Na verdade, esse tipo de programa social foi defendido energicamente pelo Banco Mundial nos anos 90. Com as privatizações, destruição de empregos, aumento da miséria, o banco passa a defender políticas sociais para “compensar” a pobreza produzida pelo capitalismo e evitar revoltas sociais. O que se vê na Venezuela é a aplicação dos maiores programas sociais deste tipo, que apenas atenuam as chagas do capitalismo. Tais políticas também foram adotadas por outros governos do continente (sejam de “esquerda” ou de direita, como o de Fernando Henrique Cardoso).
As Missões são similares ao Bolsa Família. Nem por isso se diz que o Brasil avança em direção ao socialismo.

Classes sociais
Defensores do “socialismo do século 21” se esquecem de outra lição do marxismo: a de que o socialismo significa o fim da classe dos proprietários dos meios de produção. A Venezuela ficou anos luz deste objetivo. Não só as velhas oligarquias do país continuaram intactas, como se gestou durante o governo de Chávez uma nova burguesia. A chamada “boliburguesia” prosperou à sombra do governo.
A “boliburguesia” surgiu de ações parasitas e da corrupção do Estado, agindo como intermediários dos seus negócios com empresas privadas, ou ainda ganhando dinheiro especulando com a crise inflacionária vivida no país.
Em geral são velhos aliados de Chávez ou altos funcionários do Estado. O mais importante “boliburguês” é, sem sombra de dúvidas, o atual presidente do Congresso DiosdadoCabello e companheiro de armas de Chávez no levante militar de 1992. Ele se tornou dono de várias empresas e três bancos.

Como fica o Estado burguês?
A abolição do capitalismo significa também o fim do Estado burguês. O Estado na forma como o conhecemos hoje é um conjunto de instituições que tem a função de preservar o sistema capitalista.  

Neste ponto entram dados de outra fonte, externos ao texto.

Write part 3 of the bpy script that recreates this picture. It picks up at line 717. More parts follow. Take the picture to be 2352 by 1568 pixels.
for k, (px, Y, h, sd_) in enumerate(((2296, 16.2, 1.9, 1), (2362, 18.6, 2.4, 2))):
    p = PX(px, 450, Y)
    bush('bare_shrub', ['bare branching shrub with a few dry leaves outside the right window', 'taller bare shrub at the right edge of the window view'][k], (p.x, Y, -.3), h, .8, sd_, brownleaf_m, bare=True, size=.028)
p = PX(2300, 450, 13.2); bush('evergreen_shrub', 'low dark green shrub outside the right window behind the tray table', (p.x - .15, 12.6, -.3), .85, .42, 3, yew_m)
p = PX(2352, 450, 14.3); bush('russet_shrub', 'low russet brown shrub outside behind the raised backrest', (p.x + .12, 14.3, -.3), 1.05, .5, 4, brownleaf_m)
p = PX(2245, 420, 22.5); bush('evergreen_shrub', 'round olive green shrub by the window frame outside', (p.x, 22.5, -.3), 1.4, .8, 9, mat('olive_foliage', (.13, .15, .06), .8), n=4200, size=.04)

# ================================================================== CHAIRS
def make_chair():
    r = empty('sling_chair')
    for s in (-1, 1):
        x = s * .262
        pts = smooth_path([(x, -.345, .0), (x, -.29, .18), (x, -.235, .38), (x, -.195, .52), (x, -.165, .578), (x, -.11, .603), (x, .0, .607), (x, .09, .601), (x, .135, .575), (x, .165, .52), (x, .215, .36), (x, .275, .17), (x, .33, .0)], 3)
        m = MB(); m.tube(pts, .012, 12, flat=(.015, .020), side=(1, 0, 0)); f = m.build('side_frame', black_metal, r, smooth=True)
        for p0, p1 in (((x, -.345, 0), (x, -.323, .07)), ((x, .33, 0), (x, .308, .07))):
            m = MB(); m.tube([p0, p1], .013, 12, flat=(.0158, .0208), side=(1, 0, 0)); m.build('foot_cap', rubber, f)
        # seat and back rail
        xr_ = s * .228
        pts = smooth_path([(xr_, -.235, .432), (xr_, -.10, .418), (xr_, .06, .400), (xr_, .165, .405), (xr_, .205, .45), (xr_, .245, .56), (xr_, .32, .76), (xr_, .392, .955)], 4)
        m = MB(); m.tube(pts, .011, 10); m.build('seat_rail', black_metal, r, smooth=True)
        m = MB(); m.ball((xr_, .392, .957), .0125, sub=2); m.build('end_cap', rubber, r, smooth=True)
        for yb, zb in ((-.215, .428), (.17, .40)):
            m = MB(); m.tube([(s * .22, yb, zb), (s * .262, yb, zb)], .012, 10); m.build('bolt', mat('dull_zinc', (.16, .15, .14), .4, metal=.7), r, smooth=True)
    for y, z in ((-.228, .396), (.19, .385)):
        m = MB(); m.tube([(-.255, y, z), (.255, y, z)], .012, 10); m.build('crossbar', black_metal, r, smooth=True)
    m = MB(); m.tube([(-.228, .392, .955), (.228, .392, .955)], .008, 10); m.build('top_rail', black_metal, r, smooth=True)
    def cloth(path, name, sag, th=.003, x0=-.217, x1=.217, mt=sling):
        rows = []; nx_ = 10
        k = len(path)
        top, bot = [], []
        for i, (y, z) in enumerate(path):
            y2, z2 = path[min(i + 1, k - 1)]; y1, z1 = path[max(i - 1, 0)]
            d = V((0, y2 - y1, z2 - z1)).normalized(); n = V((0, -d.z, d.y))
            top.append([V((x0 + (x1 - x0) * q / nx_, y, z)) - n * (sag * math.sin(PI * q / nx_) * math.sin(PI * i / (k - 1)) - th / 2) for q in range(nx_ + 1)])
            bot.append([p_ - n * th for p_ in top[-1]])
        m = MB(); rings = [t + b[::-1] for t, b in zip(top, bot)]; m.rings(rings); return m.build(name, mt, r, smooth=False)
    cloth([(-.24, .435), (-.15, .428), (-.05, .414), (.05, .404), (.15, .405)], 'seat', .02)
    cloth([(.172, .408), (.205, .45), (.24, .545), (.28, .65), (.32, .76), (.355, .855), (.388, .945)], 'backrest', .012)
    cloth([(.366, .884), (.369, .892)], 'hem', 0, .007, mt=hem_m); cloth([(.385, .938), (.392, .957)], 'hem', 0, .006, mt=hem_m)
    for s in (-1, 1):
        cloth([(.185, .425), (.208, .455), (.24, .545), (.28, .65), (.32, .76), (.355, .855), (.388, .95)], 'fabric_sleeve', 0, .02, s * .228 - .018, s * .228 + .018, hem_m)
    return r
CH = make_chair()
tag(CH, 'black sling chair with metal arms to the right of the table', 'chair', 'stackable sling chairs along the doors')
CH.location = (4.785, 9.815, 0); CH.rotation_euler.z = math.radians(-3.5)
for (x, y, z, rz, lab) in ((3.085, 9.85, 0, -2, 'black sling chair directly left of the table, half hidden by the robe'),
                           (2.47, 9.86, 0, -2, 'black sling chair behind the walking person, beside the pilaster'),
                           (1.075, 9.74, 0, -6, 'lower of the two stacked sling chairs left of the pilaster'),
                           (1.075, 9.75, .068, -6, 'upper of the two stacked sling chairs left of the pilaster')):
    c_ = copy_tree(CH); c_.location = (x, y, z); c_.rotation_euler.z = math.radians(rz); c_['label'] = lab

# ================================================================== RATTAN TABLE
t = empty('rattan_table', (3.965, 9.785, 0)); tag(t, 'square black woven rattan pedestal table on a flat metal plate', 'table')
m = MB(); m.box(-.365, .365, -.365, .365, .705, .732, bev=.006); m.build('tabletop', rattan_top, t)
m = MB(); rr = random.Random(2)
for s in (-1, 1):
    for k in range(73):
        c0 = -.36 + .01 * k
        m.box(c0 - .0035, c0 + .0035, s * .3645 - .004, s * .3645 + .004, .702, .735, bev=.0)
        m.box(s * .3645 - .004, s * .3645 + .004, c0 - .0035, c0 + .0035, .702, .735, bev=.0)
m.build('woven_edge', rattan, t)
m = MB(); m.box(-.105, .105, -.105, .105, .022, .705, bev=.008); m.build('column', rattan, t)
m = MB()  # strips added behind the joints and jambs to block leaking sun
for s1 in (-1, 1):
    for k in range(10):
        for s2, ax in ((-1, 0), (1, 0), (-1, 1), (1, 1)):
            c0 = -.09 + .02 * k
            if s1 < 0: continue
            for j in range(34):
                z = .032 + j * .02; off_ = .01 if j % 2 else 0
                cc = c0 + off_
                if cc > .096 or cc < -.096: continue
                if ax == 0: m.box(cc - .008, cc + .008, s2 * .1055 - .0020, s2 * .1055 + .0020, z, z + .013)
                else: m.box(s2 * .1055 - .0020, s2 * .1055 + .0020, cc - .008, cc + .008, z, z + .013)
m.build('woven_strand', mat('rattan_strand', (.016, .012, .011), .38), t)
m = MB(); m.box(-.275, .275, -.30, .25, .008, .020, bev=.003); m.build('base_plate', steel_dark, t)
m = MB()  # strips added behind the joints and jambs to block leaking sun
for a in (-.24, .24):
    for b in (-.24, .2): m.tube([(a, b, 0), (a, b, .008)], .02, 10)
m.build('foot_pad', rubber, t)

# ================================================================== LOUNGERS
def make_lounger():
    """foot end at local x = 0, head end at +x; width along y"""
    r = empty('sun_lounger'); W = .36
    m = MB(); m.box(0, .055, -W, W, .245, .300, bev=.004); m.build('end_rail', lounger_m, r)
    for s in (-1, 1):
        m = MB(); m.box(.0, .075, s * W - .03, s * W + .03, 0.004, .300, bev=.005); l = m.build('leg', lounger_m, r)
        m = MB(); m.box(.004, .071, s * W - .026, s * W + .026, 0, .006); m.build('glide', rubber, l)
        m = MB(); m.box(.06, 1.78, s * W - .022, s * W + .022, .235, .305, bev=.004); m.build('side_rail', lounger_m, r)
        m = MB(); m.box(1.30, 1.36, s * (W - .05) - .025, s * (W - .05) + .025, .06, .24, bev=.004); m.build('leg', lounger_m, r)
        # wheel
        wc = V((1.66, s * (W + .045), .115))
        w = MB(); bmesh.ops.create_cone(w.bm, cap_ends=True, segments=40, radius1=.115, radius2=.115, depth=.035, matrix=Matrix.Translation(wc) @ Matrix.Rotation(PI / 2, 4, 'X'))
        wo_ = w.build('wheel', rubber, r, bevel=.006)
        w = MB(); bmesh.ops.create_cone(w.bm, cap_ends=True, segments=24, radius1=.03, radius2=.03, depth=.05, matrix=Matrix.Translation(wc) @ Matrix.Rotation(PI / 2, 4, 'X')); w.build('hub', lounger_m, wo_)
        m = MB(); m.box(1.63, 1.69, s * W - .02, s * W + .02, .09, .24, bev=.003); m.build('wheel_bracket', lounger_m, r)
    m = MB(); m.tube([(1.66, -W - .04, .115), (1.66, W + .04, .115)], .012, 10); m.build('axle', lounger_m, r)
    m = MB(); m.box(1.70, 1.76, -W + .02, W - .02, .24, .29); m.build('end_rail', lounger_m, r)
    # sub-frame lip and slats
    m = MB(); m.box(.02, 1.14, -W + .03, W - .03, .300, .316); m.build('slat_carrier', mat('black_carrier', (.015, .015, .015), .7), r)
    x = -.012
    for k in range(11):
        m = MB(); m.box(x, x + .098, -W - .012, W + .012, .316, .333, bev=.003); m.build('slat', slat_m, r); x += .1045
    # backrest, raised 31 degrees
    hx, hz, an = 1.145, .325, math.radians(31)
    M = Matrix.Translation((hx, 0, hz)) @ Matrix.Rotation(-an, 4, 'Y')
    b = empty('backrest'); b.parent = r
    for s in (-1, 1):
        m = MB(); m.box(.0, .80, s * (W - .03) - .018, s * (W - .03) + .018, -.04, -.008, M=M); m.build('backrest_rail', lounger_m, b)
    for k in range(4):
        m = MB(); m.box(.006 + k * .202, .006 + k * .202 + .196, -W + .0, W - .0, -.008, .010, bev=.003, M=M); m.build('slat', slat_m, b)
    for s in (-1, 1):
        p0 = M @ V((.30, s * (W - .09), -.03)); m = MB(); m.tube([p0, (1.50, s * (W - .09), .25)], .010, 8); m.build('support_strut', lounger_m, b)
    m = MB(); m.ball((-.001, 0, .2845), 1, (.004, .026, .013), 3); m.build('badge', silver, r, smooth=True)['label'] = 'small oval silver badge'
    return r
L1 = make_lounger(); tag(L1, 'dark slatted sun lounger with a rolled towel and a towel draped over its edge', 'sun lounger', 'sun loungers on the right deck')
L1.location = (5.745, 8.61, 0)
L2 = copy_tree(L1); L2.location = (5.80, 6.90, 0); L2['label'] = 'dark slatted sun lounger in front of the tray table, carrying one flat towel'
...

Na Revolução Russa, os bolcheviques “quebraram” o aparato de Estado burguês e o substituíram pelo Estado operário baseado no poder dos conselhos operários e camponeses. Os conselhos seriam formados por representantes eleitos em suas ramificações nas fábricas e bairros, onde também seriam eleitos os responsáveis pela administração dos respectivos setores urbanos.
Chávez nunca se propôs destruir o Estado burguês. Sua proposta era reformar a democracia burguesa para controlar melhor o poder político. Por isso, realizou uma reforma na constituinte e criou seu partido (PSUV) para controlar o movimento de massas do país.
Estas reformas agregaram uma característica cada vez mais autoritária à democracia burguesa venezuelana.  Muitos trabalhadores sentiram isso na pele quando foram à luta por suas reivindicações. A repressão brutal, assassinatos e perseguições se abateram nas greves dos trabalhadores de Sanitários Maracay, da Mitsubishi entre outras.
Por fim, o pilar fundamental do Estado burguês, as Forças Armadas (FA), foram (e continuam) o principal ponto de apoio do governo chavista, que as manteve intactas e organizadas dentro de um molde burguês, no qual os trabalhadores não têm nenhum controle sobre as armas.